2009-01-29
さようならウサギ!

さようならウサギ!

 アメリカの現代文学を代表する存在というべきジョン・アップダイクが27日に肺ガンのために死んだという。

 アップダイクは影響を受けた作家というわけではないが、熱心な読者であったと自負している。とくに「ウサギ」とよばれるハリー・アングストロームを主人公とした『走れウサギ』『帰ってきたウサギ』『金持になったウサギ』『さようならウサギ』の四部作は、翻訳本が発売されるたび、すぐに買ってよんだ。

 高校時代に「ウサギ」と異名をとったバスケットボールの花形だったハリー、勤勉なサラリーマンとして登場するのが『走れウサギ』である。家庭の落ち着かない妻との空虚な暮らしにたえられなくなって、やがて飛び出してゆく。

『帰ってきたウサギ』では欲望のおもむくままに彷徨したウサギの姿がある。あれやこれやののちに、妻のもとにかえってきたウサギ、印刷工として地道にはたらきはじめる。

『金持ちになったウサギ』では、そんなウサギも中年になっている。
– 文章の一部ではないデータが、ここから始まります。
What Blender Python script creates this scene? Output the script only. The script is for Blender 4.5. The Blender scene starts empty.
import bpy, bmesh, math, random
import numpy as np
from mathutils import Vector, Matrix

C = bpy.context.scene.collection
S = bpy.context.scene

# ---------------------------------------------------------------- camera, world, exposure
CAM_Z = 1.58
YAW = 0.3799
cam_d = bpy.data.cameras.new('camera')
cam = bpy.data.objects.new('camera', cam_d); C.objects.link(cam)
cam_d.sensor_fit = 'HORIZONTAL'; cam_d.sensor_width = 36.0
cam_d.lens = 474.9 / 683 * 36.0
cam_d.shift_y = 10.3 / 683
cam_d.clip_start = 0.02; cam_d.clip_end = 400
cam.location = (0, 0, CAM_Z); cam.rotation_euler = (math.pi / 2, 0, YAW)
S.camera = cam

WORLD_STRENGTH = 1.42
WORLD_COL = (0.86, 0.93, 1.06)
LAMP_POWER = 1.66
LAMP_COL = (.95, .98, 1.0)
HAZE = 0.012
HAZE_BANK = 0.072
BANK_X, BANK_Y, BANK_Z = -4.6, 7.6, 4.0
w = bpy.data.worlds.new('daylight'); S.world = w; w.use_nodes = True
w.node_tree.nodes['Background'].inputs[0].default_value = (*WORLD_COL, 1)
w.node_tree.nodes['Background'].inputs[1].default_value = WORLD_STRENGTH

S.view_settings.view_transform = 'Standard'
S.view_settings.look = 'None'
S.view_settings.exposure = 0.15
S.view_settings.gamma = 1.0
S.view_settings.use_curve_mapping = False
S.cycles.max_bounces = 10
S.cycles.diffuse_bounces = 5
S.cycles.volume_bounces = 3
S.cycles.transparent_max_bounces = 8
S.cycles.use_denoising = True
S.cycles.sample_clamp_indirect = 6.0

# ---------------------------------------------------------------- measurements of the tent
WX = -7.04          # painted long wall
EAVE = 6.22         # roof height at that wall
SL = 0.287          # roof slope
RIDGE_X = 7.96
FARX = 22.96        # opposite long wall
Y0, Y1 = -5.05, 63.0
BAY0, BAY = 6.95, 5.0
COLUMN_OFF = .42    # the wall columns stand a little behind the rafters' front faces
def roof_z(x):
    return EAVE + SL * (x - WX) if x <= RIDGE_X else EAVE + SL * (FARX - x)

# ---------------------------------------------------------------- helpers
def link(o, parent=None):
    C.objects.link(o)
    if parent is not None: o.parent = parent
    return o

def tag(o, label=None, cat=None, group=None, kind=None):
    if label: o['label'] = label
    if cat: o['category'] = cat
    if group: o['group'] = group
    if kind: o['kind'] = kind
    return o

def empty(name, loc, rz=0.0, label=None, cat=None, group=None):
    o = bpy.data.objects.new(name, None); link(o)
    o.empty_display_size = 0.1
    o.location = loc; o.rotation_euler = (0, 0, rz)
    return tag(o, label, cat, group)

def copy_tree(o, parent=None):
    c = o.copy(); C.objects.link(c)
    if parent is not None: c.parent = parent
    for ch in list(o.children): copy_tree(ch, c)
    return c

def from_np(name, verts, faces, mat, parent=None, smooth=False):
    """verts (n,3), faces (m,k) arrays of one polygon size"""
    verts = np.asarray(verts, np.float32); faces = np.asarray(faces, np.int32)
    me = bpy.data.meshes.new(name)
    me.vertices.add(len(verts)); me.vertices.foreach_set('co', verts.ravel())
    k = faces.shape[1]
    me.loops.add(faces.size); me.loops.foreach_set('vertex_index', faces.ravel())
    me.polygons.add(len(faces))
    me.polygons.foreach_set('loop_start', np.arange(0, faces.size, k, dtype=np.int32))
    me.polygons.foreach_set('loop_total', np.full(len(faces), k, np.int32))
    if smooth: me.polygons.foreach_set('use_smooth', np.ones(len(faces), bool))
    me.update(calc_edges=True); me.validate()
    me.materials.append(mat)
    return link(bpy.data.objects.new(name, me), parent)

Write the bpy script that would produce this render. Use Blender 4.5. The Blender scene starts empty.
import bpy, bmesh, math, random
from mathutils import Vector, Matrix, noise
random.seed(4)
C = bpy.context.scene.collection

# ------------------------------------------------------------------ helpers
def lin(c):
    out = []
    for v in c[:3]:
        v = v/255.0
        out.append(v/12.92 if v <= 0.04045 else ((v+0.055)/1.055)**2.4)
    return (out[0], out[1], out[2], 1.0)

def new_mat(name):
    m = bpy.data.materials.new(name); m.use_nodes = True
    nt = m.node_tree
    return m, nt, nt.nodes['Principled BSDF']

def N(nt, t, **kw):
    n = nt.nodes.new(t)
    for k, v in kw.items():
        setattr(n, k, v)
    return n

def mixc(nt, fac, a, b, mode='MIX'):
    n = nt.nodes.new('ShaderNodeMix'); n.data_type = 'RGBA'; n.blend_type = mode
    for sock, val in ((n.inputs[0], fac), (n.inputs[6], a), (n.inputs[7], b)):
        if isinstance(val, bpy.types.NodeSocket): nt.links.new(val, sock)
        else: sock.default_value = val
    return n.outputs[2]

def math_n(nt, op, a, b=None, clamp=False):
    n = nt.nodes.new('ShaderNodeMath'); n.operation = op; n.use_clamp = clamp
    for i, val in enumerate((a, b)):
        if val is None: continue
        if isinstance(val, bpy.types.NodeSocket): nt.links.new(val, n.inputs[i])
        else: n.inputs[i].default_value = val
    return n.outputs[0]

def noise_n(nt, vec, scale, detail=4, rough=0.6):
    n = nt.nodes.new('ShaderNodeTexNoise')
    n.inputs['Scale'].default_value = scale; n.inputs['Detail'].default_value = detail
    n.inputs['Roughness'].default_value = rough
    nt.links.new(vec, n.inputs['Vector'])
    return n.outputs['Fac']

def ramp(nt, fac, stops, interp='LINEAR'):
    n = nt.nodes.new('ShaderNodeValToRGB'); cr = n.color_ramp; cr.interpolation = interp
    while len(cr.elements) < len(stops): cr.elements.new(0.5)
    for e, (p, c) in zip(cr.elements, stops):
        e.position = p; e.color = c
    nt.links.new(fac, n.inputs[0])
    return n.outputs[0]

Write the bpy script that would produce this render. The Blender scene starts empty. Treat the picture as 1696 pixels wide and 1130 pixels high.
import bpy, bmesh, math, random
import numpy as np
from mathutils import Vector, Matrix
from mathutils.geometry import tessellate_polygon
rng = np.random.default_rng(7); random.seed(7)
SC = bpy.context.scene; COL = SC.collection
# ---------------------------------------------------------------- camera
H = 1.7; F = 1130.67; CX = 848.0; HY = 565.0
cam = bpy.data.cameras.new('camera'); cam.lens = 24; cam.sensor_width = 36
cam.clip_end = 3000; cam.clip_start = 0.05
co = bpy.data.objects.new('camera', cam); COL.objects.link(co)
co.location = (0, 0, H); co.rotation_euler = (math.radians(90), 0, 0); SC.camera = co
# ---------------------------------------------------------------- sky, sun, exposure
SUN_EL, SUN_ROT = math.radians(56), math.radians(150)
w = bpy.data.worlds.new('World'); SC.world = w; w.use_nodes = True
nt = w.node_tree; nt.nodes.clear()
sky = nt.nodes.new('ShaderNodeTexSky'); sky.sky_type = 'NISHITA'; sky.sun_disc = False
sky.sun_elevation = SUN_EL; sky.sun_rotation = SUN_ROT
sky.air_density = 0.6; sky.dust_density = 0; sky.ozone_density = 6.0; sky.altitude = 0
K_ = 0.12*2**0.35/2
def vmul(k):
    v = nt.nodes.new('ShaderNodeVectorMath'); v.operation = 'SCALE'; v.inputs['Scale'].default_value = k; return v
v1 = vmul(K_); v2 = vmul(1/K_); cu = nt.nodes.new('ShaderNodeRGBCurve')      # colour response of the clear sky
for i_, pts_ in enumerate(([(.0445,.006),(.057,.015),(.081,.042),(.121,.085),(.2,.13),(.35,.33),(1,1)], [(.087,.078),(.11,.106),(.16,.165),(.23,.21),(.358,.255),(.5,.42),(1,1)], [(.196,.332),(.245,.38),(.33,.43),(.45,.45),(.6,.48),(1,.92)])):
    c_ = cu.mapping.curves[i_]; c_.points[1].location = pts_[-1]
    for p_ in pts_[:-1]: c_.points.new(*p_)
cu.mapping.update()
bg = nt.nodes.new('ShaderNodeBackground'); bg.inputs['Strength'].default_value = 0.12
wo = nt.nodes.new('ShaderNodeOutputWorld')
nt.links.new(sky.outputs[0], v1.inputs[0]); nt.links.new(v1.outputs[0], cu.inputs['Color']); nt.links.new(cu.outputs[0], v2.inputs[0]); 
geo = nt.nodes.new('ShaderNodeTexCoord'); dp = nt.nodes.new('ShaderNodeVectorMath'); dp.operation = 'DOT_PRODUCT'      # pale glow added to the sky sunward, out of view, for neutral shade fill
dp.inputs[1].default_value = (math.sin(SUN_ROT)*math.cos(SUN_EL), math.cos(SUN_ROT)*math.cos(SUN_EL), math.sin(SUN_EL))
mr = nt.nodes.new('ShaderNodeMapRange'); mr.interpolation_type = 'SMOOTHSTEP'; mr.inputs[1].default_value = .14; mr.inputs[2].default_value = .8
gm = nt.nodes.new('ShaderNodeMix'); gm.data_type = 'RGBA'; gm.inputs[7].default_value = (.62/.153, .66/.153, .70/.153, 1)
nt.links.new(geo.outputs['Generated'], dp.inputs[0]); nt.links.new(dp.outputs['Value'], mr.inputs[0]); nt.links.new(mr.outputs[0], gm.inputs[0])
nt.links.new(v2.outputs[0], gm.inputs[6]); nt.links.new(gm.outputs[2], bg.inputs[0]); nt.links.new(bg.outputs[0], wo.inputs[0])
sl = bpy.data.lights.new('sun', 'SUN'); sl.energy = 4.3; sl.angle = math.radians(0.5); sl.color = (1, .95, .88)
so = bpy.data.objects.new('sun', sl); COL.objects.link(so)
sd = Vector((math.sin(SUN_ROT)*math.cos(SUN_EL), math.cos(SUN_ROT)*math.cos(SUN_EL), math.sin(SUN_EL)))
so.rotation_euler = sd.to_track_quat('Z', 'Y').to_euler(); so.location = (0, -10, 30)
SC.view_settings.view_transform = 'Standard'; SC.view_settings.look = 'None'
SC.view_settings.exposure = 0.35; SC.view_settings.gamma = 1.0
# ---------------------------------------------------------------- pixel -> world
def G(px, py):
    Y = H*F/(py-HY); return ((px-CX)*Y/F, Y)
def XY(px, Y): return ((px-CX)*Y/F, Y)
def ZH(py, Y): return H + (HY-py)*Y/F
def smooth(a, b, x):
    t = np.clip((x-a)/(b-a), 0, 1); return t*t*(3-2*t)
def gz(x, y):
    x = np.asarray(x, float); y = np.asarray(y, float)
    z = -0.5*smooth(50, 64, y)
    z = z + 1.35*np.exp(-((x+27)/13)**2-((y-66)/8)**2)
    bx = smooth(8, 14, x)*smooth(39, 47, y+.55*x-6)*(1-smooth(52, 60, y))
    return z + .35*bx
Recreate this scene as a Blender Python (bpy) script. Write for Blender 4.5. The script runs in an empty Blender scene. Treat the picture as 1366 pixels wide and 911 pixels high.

ちょうど、うまい具合に義父が死んで、義父の自動車ディーラーをうけついだ。経営者というわけだが、自動車業界は、おりから第一次石油危機がやってくる。燃費の悪いアメリカ車は敬遠されるが、ウサギは日本の車をあつかっていたから、たちまち大金持になる。だが息子のことで頭をなやませる。息子は親のウサギのとおった道をたどっている。そして、ひそかにしにびよる死への予感……。

『さようならウサギ』はシリーズの完結編である。五〇なかばになったウサギはトヨタの代理店を息子ネルソンにゆずり、悠々自適の生活……。だが心配の種ばかり。息子はドラッグにまみれ、借金をつくってしまう。妻のジャニスは働きに出たいと言いだすありさま。ウサギ自身は心臓病という爆弾をかかえている。
 若いころから女性遍歴をつづけたウサギの生涯、その最後をかざるのは、絶望して自暴自棄になった息子の嫁プルーとのたった一回の情事であった。

 1960年から2000年あたりまでのアメリカ、アメリカのちいさな町に暮らす中流家庭の日常が克明に描かれており、ウサギの生きざまを追うことによって、アメリカの歴史がうかびあがるというしくみになっている。ウサギはアメリカそのものだったとみることができる。

 各作品に登場するウサギの年齢が、ぼくの年齢とほぼ同じだったせいもあるだろう。主人公に共感をおぼえることがおおかった。とくに現代アメリカの秩序というものに背を向ける『走れウサギ』は刺激的だった。

『帰ってきたウサギ』以降の作品は、『走れ……』の新鮮な感動にはおよばなかったが、、ぼくはウサギとともに走り、ウサギともに歳をとってきた……という思いがする。不思議な懐かしさすらただよう作品なのである。